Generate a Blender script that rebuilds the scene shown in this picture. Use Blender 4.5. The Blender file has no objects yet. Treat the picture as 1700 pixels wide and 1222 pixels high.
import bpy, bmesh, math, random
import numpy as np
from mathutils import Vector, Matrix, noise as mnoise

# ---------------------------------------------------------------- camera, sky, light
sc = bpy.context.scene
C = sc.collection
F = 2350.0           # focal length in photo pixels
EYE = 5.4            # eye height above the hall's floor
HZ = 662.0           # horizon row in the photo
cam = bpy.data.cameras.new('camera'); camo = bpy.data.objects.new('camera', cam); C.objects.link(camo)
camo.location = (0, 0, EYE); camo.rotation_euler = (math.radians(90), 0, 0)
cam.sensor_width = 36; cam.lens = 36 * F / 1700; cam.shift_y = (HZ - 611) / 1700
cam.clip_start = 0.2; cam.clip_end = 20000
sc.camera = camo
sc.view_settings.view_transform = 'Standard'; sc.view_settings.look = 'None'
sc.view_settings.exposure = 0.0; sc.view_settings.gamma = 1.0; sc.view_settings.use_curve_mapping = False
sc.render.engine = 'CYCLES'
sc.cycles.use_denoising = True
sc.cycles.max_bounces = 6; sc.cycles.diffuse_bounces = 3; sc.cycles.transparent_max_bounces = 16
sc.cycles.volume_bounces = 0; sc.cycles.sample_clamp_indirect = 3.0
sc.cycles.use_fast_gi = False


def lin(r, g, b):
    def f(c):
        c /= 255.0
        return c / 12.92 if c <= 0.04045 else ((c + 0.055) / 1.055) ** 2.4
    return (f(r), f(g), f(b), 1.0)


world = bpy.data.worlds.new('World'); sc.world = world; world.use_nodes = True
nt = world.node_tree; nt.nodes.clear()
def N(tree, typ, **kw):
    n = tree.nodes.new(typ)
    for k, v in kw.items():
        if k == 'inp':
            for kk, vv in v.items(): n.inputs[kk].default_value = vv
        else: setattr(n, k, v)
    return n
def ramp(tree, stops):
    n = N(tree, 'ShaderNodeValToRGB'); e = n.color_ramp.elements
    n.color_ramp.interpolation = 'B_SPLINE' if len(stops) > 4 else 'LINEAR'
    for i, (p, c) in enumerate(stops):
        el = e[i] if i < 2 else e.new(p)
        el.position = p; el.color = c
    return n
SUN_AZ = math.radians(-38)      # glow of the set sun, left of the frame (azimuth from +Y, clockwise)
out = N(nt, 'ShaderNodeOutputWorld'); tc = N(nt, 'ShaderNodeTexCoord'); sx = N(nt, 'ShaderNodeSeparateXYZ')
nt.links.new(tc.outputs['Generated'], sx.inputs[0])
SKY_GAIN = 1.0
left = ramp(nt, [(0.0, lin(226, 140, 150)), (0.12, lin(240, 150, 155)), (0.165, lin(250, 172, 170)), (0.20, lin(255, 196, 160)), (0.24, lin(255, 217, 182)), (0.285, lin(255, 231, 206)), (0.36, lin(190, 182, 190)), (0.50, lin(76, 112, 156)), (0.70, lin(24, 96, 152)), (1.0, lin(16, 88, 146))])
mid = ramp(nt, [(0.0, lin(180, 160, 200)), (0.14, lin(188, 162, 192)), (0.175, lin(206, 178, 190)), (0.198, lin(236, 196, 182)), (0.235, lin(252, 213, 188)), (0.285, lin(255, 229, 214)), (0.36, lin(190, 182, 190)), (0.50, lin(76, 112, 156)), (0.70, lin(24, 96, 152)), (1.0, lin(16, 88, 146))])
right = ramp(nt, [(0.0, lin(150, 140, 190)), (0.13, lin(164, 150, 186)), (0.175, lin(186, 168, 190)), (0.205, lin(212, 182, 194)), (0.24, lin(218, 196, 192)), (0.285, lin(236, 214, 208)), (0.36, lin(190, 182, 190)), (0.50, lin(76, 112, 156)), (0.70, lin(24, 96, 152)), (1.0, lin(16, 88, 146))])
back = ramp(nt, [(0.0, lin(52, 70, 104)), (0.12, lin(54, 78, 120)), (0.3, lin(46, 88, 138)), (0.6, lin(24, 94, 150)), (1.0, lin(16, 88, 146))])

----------

* THE PROBLEM
Retype the data exactly as given.

* TASK ANSWER
Generate a Blender script that rebuilds the scene shown in this picture. Use Blender 4.5. The Blender file has no objects yet. Treat the picture as 1700 pixels wide and 1222 pixels high.
import bpy, bmesh, math, random
import numpy as np
from mathutils import Vector, Matrix, noise as mnoise

# ---------------------------------------------------------------- camera, sky, light
sc = bpy.context.scene
C = sc.collection
F = 2350.0           # focal length in photo pixels
EYE = 5.4            # eye height above the hall's floor
HZ = 662.0           # horizon row in the photo
cam = bpy.data.cameras.new('camera'); camo = bpy.data.objects.new('camera', cam); C.objects.link(camo)
camo.location = (0, 0, EYE); camo.rotation_euler = (math.radians(90), 0, 0)
cam.sensor_width = 36; cam.lens = 36 * F / 1700; cam.shift_y = (HZ - 611) / 1700
cam.clip_start = 0.2; cam.clip_end = 20000
sc.camera = camo
sc.view_settings.view_transform = 'Standard'; sc.view_settings.look = 'None'
sc.view_settings.exposure = 0.0; sc.view_settings.gamma = 1.0; sc.view_settings.use_curve_mapping = False
sc.render.engine = 'CYCLES'
sc.cycles.use_denoising = True
sc.cycles.max_bounces = 6; sc.cycles.diffuse_bounces = 3; sc.cycles.transparent_max_bounces = 16
sc.cycles.volume_bounces = 0; sc.cycles.sample_clamp_indirect = 3.0
sc.cycles.use_fast_gi = False


def lin(r, g, b):
    def f(c):
        c /= 255.0
        return c / 12.92 if c <= 0.04045 else ((c + 0.055) / 1.055) ** 2.4
    return (f(r), f(g), f(b), 1.0)


world = bpy.data.worlds.new('World'); sc.world = world; world.use_nodes = True
nt = world.node_tree; nt.nodes.clear()
def N(tree, typ, **kw):
    n = tree.nodes.new(typ)
    for k, v in kw.items():
        if k == 'inp':
            for kk, vv in v.items(): n.inputs[kk].default_value = vv
        else: setattr(n, k, v)
    return n
def ramp(tree, stops):
    n = N(tree, 'ShaderNodeValToRGB'); e = n.color_ramp.elements
    n.color_ramp.interpolation = 'B_SPLINE' if len(stops) > 4 else 'LINEAR'
    for i, (p, c) in enumerate(stops):
        el = e[i] if i < 2 else e.new(p)
        el.position = p; el.color = c
    return n
SUN_AZ = math.radians(-38)      # glow of the set sun, left of the frame (azimuth from +Y, clockwise)
out = N(nt, 'ShaderNodeOutputWorld'); tc = N(nt, 'ShaderNodeTexCoord'); sx = N(nt, 'ShaderNodeSeparateXYZ')
nt.links.new(tc.outputs['Generated'], sx.inputs[0])
SKY_GAIN = 1.0
left = ramp(nt, [(0.0, lin(226, 140, 150)), (0.12, lin(240, 150, 155)), (0.165, lin(250, 172, 170)), (0.20, lin(255, 196, 160)), (0.24, lin(255, 217, 182)), (0.285, lin(255, 231, 206)), (0.36, lin(190, 182, 190)), (0.50, lin(76, 112, 156)), (0.70, lin(24, 96, 152)), (1.0, lin(16, 88, 146))])
mid = ramp(nt, [(0.0, lin(180, 160, 200)), (0.14, lin(188, 162, 192)), (0.175, lin(206, 178, 190)), (0.198, lin(236, 196, 182)), (0.235, lin(252, 213, 188)), (0.285, lin(255, 229, 214)), (0.36, lin(190, 182, 190)), (0.50, lin(76, 112, 156)), (0.70, lin(24, 96, 152)), (1.0, lin(16, 88, 146))])
right = ramp(nt, [(0.0, lin(150, 140, 190)), (0.13, lin(164, 150, 186)), (0.175, lin(186, 168, 190)), (0.205, lin(212, 182, 194)), (0.24, lin(218, 196, 192)), (0.285, lin(236, 214, 208)), (0.36, lin(190, 182, 190)), (0.50, lin(76, 112, 156)), (0.70, lin(24, 96, 152)), (1.0, lin(16, 88, 146))])
back = ramp(nt, [(0.0, lin(52, 70, 104)), (0.12, lin(54, 78, 120)), (0.3, lin(46, 88, 138)), (0.6, lin(24, 94, 150)), (1.0, lin(16, 88, 146))])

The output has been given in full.